YOUR INSTRUCTIONS:
Transcribe only the lines from the line with "Write a Blender" through the line with "S.camera = cam", exactly, counting both of those lines as part of the stretch.

DATA EXTRACT:
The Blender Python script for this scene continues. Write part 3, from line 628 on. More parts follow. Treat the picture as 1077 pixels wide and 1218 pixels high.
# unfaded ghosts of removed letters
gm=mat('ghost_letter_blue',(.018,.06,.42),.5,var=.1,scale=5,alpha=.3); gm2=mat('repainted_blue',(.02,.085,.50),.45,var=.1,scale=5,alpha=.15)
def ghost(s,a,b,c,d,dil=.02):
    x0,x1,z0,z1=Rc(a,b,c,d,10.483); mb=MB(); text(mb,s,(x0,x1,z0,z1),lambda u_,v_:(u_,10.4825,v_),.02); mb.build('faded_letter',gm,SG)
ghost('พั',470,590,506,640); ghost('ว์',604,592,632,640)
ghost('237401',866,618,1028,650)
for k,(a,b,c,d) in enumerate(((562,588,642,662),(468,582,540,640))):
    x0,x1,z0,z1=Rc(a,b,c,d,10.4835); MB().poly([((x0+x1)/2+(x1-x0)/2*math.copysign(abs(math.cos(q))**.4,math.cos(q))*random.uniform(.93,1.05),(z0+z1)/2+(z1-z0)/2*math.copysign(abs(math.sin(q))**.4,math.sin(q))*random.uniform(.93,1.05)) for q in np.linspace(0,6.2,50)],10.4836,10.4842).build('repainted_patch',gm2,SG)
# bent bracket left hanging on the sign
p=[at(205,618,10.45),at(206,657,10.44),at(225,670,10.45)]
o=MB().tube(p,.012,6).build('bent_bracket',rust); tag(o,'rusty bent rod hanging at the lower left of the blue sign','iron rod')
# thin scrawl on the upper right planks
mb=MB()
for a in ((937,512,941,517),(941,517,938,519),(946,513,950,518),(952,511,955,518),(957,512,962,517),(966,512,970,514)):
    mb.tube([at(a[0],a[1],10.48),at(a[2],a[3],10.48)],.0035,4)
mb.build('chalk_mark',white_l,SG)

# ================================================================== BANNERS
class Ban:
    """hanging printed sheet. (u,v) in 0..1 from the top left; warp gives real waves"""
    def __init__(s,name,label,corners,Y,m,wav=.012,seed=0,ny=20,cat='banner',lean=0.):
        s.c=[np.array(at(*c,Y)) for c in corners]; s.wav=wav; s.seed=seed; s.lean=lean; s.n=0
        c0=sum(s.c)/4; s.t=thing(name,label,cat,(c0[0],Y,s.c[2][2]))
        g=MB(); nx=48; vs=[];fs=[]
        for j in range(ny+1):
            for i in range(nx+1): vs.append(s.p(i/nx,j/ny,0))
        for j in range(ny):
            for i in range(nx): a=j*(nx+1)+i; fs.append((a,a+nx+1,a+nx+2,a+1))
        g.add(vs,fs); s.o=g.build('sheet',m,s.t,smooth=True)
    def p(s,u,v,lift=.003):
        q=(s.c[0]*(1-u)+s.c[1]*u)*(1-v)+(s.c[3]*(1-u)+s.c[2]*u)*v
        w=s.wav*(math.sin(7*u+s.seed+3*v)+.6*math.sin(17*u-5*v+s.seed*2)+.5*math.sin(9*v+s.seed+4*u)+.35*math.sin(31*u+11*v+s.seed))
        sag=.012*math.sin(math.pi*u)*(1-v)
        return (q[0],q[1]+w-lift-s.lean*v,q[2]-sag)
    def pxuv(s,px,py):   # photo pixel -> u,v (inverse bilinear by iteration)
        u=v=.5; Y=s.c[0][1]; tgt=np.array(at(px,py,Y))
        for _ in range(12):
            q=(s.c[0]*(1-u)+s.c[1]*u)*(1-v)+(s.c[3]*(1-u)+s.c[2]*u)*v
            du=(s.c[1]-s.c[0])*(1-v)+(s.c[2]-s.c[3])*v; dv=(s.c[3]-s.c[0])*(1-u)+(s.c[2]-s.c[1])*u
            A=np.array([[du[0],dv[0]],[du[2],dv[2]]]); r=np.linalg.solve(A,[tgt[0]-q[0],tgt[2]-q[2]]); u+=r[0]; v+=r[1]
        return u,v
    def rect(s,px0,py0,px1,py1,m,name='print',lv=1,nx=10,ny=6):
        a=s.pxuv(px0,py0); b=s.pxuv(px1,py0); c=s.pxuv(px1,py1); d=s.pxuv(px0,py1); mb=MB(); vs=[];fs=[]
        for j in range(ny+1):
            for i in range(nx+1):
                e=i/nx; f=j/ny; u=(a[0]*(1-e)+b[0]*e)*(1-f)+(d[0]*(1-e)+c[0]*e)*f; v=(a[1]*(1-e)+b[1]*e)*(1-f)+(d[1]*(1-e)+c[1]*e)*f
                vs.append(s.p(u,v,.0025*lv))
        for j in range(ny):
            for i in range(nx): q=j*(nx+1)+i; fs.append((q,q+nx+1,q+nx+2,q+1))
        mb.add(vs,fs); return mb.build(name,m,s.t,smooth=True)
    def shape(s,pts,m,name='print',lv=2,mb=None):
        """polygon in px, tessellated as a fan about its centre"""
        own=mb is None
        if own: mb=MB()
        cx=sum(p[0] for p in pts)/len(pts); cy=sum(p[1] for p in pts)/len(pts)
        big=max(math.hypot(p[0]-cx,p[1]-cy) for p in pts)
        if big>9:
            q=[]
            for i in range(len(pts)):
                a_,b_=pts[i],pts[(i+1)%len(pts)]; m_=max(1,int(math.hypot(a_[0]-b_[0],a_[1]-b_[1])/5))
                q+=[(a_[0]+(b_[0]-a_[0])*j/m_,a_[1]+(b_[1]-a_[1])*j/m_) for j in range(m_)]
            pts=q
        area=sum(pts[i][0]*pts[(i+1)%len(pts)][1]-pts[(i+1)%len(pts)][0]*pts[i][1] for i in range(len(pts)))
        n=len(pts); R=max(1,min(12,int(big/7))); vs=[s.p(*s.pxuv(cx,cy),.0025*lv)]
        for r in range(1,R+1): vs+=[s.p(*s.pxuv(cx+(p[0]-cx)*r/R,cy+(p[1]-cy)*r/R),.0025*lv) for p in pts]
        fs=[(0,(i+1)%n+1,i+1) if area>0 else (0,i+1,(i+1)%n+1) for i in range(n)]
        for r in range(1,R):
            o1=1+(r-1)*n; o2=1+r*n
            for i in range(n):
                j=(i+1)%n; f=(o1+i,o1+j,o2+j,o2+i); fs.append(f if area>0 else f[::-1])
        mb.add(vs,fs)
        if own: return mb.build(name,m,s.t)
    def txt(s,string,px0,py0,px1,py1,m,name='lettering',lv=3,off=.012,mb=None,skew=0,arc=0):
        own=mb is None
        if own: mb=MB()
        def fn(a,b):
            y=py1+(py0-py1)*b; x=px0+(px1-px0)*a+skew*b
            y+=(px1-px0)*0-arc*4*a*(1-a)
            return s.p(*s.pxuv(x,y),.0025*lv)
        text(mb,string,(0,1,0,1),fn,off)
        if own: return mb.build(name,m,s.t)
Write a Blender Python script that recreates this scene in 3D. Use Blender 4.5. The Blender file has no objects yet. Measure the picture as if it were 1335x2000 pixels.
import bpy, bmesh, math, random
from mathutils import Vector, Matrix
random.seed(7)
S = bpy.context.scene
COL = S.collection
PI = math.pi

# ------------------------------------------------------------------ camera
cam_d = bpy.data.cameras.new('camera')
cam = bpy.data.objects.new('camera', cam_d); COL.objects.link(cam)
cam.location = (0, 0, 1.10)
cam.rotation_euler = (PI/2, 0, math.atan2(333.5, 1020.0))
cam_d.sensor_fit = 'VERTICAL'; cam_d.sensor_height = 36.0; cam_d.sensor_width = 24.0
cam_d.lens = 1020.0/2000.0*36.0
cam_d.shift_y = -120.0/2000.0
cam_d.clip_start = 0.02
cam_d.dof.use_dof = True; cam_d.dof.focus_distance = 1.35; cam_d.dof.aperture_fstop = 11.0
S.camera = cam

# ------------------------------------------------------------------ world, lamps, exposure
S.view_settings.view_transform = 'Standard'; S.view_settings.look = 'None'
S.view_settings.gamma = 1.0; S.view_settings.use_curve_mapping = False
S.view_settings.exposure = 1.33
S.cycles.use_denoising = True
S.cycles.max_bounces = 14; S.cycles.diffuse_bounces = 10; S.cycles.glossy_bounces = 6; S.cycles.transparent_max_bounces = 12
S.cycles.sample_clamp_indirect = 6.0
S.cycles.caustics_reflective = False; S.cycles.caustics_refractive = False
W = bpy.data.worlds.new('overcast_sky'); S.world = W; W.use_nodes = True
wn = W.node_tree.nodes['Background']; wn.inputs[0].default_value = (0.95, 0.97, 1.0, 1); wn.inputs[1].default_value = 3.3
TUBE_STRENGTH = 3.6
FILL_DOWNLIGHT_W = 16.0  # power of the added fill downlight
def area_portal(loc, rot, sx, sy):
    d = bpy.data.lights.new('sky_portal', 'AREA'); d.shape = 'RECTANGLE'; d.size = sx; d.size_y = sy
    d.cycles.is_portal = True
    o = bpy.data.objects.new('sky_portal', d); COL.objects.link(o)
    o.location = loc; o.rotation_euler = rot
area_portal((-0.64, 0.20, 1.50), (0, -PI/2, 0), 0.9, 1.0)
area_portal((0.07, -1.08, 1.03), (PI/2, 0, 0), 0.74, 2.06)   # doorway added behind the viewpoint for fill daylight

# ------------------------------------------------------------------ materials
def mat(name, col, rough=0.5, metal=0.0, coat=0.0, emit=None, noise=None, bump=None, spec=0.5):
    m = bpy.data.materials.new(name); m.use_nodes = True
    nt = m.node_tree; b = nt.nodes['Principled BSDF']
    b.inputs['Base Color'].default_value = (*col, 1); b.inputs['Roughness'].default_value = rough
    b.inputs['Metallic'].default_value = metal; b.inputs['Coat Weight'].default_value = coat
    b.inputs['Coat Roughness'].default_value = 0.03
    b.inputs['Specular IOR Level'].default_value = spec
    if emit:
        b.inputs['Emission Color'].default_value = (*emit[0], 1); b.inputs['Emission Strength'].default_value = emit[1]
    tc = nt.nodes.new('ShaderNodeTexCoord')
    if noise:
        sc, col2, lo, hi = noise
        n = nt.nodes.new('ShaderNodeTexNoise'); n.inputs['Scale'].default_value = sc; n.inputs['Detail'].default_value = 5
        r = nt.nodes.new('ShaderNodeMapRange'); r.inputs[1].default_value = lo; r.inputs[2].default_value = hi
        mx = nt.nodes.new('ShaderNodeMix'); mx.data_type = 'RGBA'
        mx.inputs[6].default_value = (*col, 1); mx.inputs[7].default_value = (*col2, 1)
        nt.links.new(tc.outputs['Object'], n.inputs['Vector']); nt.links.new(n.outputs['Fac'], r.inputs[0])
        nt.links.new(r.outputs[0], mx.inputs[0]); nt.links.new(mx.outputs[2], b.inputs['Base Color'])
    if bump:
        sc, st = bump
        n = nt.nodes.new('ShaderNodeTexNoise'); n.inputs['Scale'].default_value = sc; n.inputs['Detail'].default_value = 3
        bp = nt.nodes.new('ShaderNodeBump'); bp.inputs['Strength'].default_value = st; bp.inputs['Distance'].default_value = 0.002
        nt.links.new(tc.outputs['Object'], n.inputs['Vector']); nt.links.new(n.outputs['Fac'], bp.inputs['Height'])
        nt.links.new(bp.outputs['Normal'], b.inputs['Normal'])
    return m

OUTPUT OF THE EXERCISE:
Write a Blender Python script that recreates this scene in 3D. Use Blender 4.5. The Blender file has no objects yet. Measure the picture as if it were 1335x2000 pixels.
import bpy, bmesh, math, random
from mathutils import Vector, Matrix
random.seed(7)
S = bpy.context.scene
COL = S.collection
PI = math.pi

# ------------------------------------------------------------------ camera
cam_d = bpy.data.cameras.new('camera')
cam = bpy.data.objects.new('camera', cam_d); COL.objects.link(cam)
cam.location = (0, 0, 1.10)
cam.rotation_euler = (PI/2, 0, math.atan2(333.5, 1020.0))
cam_d.sensor_fit = 'VERTICAL'; cam_d.sensor_height = 36.0; cam_d.sensor_width = 24.0
cam_d.lens = 1020.0/2000.0*36.0
cam_d.shift_y = -120.0/2000.0
cam_d.clip_start = 0.02
cam_d.dof.use_dof = True; cam_d.dof.focus_distance = 1.35; cam_d.dof.aperture_fstop = 11.0
S.camera = cam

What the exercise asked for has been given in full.